How long does a car last now?

The average age of a vehicle in a consumer’s hands right now is about 10 or 11 years. This has codified the market a bit: Because vehicles are evolving so quickly, it means that people who want the latest and greatest tech and vehicles will increasingly lease a car. A few years down the line, a second consumer, who’d like to have a car they can keep awhile, can purchase it for a lot cheaper after the original owner’s lease term ends (typically after 36 months) with, say, 30,000 miles on it. Then again, customers can also buy a new car and expect to hold onto it for a while now, since they’re more reliable. 

How can any normal person even afford a new car, anyway?

Creative financing! More people than ever just want a low monthly payment, whatever that entails, and lenders are happy to oblige in ever-increasing ways with their loans and lease options. In fact, easily available money is another reason prices have climbed, just as a matter of economic principle (we commonly refer to it as “inflation”).

What about regulations?

Designing the ever more powerful engines that consumers want, and which conform to ever-tightening emissions and efficiency regulations, will add to the cost of a car, yes.

Why doesn’t anyone make a super cheap car anymore?

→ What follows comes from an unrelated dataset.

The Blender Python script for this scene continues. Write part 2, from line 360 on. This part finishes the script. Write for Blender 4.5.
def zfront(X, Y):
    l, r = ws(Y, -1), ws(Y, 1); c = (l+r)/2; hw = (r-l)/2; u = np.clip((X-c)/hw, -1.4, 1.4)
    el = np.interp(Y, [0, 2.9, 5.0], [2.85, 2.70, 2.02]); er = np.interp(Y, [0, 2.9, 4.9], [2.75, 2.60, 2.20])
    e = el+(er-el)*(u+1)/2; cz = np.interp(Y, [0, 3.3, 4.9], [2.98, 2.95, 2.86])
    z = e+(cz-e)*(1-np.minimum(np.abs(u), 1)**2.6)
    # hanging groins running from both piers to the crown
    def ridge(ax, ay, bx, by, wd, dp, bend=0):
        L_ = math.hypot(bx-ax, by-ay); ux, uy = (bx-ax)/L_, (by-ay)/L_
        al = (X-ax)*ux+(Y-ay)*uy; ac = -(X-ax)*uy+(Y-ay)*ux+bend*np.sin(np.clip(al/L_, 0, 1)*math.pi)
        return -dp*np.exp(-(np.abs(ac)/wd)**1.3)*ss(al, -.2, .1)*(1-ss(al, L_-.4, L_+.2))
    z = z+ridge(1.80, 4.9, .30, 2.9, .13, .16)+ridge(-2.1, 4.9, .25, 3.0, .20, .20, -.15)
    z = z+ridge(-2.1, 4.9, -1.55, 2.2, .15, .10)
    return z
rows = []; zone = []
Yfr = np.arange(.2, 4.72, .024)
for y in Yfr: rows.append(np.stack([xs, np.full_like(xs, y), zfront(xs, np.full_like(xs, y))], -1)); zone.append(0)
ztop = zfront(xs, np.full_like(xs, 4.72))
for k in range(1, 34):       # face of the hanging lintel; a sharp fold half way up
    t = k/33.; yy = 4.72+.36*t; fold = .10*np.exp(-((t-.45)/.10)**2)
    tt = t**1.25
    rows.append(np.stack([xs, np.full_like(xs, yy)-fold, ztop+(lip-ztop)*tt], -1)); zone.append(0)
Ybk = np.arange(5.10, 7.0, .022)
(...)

Like with roll-up windows, an FM-AM tuner and no AC? Yeah, those are probably gone for now. The reason is that the scale for power technology (power locks, power windows, power liftgate, power seats, heated steering wheel, etc.) has brought the price down so much that, for an entry-level car, why not put in power windows? It could easily be cheaper and easier to install now than the manual kind. Overall, there’s a level of luxury in compact cars now (ahhh, leather!) that would have been unthinkable 10 years ago, DeLorenzo says. Consequently, buyers’ expectations change. 

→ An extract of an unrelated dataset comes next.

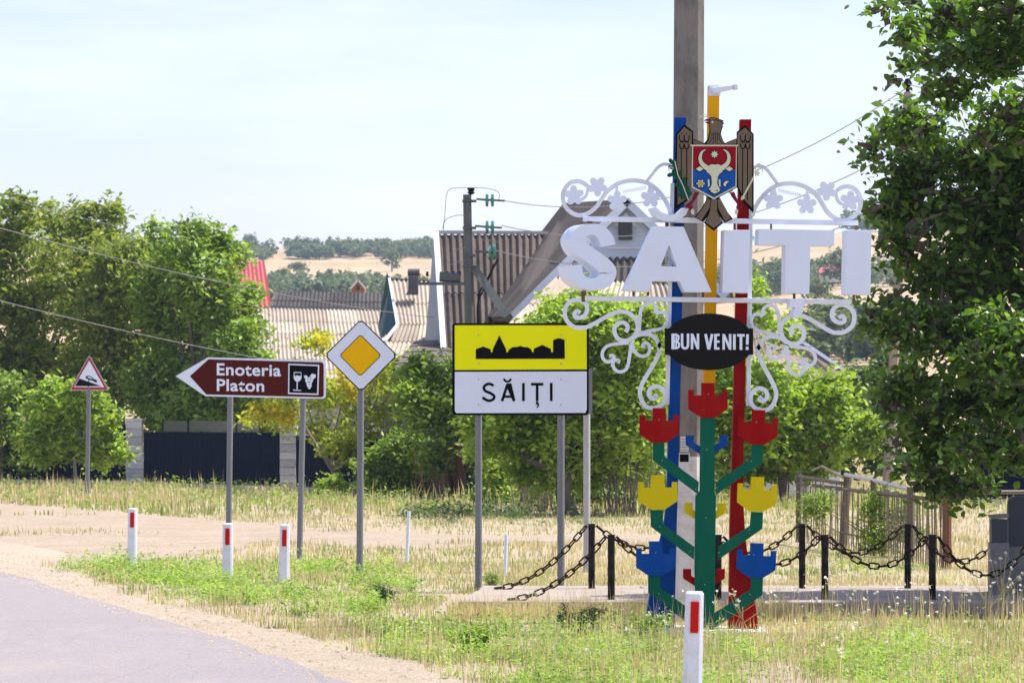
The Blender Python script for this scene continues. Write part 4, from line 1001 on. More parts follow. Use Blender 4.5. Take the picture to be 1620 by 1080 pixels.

There’s a possibility in the future, DeLorenzo says, of somewhere like China coming out with a bare-bones car, but when a consumer can either buy that or get a name-brand used car (that’ll still last a while) with power everything for cheap, which do you think they’ll choose? 

What else drives up the cost?

Marketing costs a lot! Not only TV ads, but another marketing expense you may not think of: the incentives. Incentives are those promotions that car companies seasonally offer to decrease the cost of the car — usually rebates or lease specials. Often, incentives cover about 10 percent of the MSRP of a car nowadays, according to DeLorenzo. It’s generally a cost that’s built into the vehicle itself.

Okay, so there’s a lot of costs that go into manufacturing a car, I think that’s a given. But come on, what are the margins like?

They’re a lot tighter than you probably think! Segments are different: Compact cars have tight margins, while trucks have bigger ones. DeLorenzo says the average car has a margin of just two to five percent. The dealer markup at full MSRP is typically 17 percent, but that goes down a lot when you factor in discounts and the competitive marketplace. 

So ultimately, cars remain expensive just because people will still pay the price for them, right?

Yes — otherwise, prices would come down! There’s something to be said for consumers’ desire for increasing power, luxury, safety, reliability and fuel economy, but there’s also the fact that there are now so many ways to lease, own and finance a car. Look at it this way: It’s pretty damn safe to say cars will never be cheap, but at least you’re getting a much better product in return.